Canvas apps excel at providing services that are accessed through the user interface of salesforce.com. For example, a service that provides salesforce.com users the ability to send mass emails could be implemented as a canvas app. The app doesn't need to be run when the user is not log in, and doesn't have any meaningful context outside salesforce.com. The app doesn't request a username, password, or security token, because the authentication is initiated by the server. From the user's perspective, the integration is seamless, and they may not even be aware that they are running an application on a third-party server. This design model is identical to API-enabled programs that are accessed through a web tab by providing a session ID; this mechanism is meant to replace that model of logging in. It has better security because the administrator can control access per-profile, while the old model only permitted either all-or-none access to any API via the "API Enabled" permission. Note that the API must still be enabled, but even when enabled, if a user doesn't have access to the app, they won't be able to access it.

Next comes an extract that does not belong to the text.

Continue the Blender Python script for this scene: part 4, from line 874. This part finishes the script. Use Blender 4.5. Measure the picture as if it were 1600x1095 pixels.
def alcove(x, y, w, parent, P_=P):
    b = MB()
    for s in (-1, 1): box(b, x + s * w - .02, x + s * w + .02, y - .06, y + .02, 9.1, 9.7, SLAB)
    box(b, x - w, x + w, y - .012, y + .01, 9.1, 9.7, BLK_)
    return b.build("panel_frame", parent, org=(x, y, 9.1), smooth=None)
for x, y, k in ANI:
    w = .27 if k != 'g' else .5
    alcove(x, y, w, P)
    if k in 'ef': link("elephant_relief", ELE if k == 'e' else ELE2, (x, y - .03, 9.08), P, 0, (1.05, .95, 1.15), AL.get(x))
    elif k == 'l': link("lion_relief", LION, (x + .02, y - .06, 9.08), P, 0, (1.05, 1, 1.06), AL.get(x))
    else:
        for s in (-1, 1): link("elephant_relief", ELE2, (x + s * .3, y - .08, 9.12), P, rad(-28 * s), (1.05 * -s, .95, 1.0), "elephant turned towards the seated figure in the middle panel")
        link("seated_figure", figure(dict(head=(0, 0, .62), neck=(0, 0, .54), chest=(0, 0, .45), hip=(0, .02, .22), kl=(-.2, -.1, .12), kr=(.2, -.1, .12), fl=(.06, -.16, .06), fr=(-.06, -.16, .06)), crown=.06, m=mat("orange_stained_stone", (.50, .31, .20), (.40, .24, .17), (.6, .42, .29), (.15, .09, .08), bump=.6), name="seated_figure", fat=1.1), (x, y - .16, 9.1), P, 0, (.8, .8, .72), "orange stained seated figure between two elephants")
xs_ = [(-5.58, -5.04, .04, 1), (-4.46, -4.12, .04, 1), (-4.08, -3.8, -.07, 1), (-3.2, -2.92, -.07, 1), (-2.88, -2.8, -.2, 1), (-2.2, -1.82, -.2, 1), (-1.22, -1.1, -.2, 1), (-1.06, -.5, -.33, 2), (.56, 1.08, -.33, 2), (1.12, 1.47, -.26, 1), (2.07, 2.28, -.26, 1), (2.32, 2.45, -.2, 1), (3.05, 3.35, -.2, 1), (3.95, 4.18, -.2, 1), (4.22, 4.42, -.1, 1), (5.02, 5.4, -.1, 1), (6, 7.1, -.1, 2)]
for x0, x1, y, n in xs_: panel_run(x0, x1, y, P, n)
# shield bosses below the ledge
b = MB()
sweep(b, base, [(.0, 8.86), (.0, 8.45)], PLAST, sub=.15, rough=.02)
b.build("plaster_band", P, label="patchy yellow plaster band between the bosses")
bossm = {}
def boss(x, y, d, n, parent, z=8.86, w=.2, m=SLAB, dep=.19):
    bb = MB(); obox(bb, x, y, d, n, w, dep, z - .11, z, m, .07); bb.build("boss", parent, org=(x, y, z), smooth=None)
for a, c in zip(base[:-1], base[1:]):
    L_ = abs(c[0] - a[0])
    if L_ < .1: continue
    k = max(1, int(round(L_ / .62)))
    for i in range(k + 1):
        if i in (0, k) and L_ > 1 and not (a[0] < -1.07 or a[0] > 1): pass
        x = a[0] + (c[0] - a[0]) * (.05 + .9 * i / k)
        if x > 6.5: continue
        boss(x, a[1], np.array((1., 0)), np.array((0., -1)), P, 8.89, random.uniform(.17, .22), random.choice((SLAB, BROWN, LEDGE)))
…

Connected apps, on the other hand, are intended to be accessed outside of salesforce.com. While there are still profile- and permission set-level controls, an initial authorization still has to occur. Depending on the app, the user may need to provide a username, password, and security token, although the "web flow" can still be used to obtain a token. Unlike a canvas app, this app now has access to the system for as long as the access token remains valid. This could be days, weeks, months, years, forever. Each individual client has its own authorization token, and this token can be revoked as necessary. For example, an instant messaging system that leverages salesforce.com's Chatter would be a connected app. If the device is lost or stolen, the authentication token can be revoked, removing that client's ability to use the system. Since the username, password, and token are not stored by the client, there is no way the device could access salesforce.com data once the authenication token is revoked. Login is not seamless, though, so one wouldn't ordinarily want to simply place a connected app in a web tab, since the user would have to grant access.


Generally speaking, there are a few pertinent questions that will decide which mode of access you want to use:

Should the app appear in the UI? (yes: canvas, no: connnected)
Does the app need long-lived access to the system? (yes: connected, no: canvas)
Does the app run on a client? (yes: connected, no: connected/canvas)
Should the apps access be limited by scope? (yes: connected, no: connected/canvas)
Can the app be lost or otherwise physically compromised? (yes: connected, no: canvas)
Does the app provide functionality outside salesforce? (yes: connected, no: canvas)

Common Examples

These examples are just like other popular APIs out there, such as Facebook or so-called "social APIs".

A news website that lets you Chatter about articles: connected
A mass emailer app that lets you email from a variety of mailing lists: connected
A website that lets you log in to your account through salesforce.com: connected
A desktop data loader application: connected
A blog that Chatters about new articles and comments: connected
A custom calendar that appears in salesforce.com and pulls data from other sources: canvas
A mass emailer that can only be used with salesforce.com: canvas
A legacy application an enterprise uses that needs to be exposed through salesforce.com's UI: canvas
A data cleansing tool that runs inside salesforce.com: canvas
A bug tracker app that appears inside the salesforce.com UI: canvas


A canvas app is an "embedded app," similar to older applications that accepted a session ID in order to use, classically like a S-Control tab, but with better permission control.

A connected app is an "API app," similar to older applications that used a username and password to obtain a session ID in order to use, but can be revoked from the system, have a longer session lifespan than a session ID, and have fine-tuned controls to limit access as necessary.

Hope this will help you.
Roger PavelleRoger Pavelle
Thanks.  Based on your descriptions I am definitely after a connected app.  However, when I went to create it, I couldn't figure out how to add/tie in the custom object and apex/visualforce pages I've already created.  The help documents don't seem to mention this either.

Do I need to create a regular app first (create-->apps-->apps instead of create-->apps-->connected apps)?
Should the pages be put in the start URLs?
Does it matter if the object is "In Development" vs "In Production"?